Source data:
※ ※ ※

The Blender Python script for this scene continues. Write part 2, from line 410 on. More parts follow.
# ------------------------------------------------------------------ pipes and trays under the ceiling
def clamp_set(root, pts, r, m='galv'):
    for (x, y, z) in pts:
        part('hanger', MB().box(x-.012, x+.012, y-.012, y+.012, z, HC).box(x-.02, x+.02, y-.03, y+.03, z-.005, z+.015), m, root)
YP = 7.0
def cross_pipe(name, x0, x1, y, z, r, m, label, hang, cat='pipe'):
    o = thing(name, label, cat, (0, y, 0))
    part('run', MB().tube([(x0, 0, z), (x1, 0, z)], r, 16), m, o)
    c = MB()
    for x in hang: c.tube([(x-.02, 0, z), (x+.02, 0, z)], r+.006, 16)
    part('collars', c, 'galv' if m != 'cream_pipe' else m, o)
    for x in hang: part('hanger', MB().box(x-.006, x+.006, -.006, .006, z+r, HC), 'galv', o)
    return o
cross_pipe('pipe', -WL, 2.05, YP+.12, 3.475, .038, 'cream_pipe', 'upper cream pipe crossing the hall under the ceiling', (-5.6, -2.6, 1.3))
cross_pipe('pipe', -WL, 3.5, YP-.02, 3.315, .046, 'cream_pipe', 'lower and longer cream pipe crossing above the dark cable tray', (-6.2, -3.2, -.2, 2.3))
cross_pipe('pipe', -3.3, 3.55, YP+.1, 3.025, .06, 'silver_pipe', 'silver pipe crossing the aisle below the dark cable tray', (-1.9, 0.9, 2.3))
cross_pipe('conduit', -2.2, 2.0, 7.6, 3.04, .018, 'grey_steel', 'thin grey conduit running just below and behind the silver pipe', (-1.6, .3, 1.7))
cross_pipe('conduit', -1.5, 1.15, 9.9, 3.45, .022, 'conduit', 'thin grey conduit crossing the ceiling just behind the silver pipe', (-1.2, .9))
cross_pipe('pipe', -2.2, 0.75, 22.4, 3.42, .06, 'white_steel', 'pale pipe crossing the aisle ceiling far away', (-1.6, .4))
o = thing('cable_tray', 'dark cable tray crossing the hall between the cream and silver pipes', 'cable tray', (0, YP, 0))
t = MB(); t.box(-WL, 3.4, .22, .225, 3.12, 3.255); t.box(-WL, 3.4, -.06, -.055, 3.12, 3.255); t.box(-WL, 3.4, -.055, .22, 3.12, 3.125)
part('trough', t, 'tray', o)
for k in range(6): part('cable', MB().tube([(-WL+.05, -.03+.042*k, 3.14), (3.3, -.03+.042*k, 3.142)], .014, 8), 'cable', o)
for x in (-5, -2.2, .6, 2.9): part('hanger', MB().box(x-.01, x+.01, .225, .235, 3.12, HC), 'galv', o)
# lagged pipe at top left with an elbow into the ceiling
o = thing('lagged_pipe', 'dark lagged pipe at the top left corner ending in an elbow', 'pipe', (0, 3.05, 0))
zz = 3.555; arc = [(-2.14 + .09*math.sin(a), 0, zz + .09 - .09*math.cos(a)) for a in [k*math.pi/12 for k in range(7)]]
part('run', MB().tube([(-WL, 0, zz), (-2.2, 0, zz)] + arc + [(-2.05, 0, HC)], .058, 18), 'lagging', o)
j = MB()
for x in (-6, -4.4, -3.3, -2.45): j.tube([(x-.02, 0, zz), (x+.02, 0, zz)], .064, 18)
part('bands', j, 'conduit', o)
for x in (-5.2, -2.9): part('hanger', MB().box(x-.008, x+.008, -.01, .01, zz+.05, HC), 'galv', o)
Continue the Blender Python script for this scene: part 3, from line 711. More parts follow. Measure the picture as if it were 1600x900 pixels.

※ ※ ※

To be done: Output an exact copy of each record.

Complete output:
The Blender Python script for this scene continues. Write part 2, from line 410 on. More parts follow.
# ------------------------------------------------------------------ pipes and trays under the ceiling
def clamp_set(root, pts, r, m='galv'):
    for (x, y, z) in pts:
        part('hanger', MB().box(x-.012, x+.012, y-.012, y+.012, z, HC).box(x-.02, x+.02, y-.03, y+.03, z-.005, z+.015), m, root)
YP = 7.0
def cross_pipe(name, x0, x1, y, z, r, m, label, hang, cat='pipe'):
    o = thing(name, label, cat, (0, y, 0))
    part('run', MB().tube([(x0, 0, z), (x1, 0, z)], r, 16), m, o)
    c = MB()
    for x in hang: c.tube([(x-.02, 0, z), (x+.02, 0, z)], r+.006, 16)
    part('collars', c, 'galv' if m != 'cream_pipe' else m, o)
    for x in hang: part('hanger', MB().box(x-.006, x+.006, -.006, .006, z+r, HC), 'galv', o)
    return o
cross_pipe('pipe', -WL, 2.05, YP+.12, 3.475, .038, 'cream_pipe', 'upper cream pipe crossing the hall under the ceiling', (-5.6, -2.6, 1.3))
cross_pipe('pipe', -WL, 3.5, YP-.02, 3.315, .046, 'cream_pipe', 'lower and longer cream pipe crossing above the dark cable tray', (-6.2, -3.2, -.2, 2.3))
cross_pipe('pipe', -3.3, 3.55, YP+.1, 3.025, .06, 'silver_pipe', 'silver pipe crossing the aisle below the dark cable tray', (-1.9, 0.9, 2.3))
cross_pipe('conduit', -2.2, 2.0, 7.6, 3.04, .018, 'grey_steel', 'thin grey conduit running just below and behind the silver pipe', (-1.6, .3, 1.7))
cross_pipe('conduit', -1.5, 1.15, 9.9, 3.45, .022, 'conduit', 'thin grey conduit crossing the ceiling just behind the silver pipe', (-1.2, .9))
cross_pipe('pipe', -2.2, 0.75, 22.4, 3.42, .06, 'white_steel', 'pale pipe crossing the aisle ceiling far away', (-1.6, .4))
o = thing('cable_tray', 'dark cable tray crossing the hall between the cream and silver pipes', 'cable tray', (0, YP, 0))
t = MB(); t.box(-WL, 3.4, .22, .225, 3.12, 3.255); t.box(-WL, 3.4, -.06, -.055, 3.12, 3.255); t.box(-WL, 3.4, -.055, .22, 3.12, 3.125)
part('trough', t, 'tray', o)
for k in range(6): part('cable', MB().tube([(-WL+.05, -.03+.042*k, 3.14), (3.3, -.03+.042*k, 3.142)], .014, 8), 'cable', o)
for x in (-5, -2.2, .6, 2.9): part('hanger', MB().box(x-.01, x+.01, .225, .235, 3.12, HC), 'galv', o)
# lagged pipe at top left with an elbow into the ceiling
o = thing('lagged_pipe', 'dark lagged pipe at the top left corner ending in an elbow', 'pipe', (0, 3.05, 0))
zz = 3.555; arc = [(-2.14 + .09*math.sin(a), 0, zz + .09 - .09*math.cos(a)) for a in [k*math.pi/12 for k in range(7)]]
part('run', MB().tube([(-WL, 0, zz), (-2.2, 0, zz)] + arc + [(-2.05, 0, HC)], .058, 18), 'lagging', o)
j = MB()
for x in (-6, -4.4, -3.3, -2.45): j.tube([(x-.02, 0, zz), (x+.02, 0, zz)], .064, 18)
part('bands', j, 'conduit', o)
for x in (-5.2, -2.9): part('hanger', MB().box(x-.008, x+.008, -.01, .01, zz+.05, HC), 'galv', o)
Continue the Blender Python script for this scene: part 3, from line 711. More parts follow. Measure the picture as if it were 1600x900 pixels.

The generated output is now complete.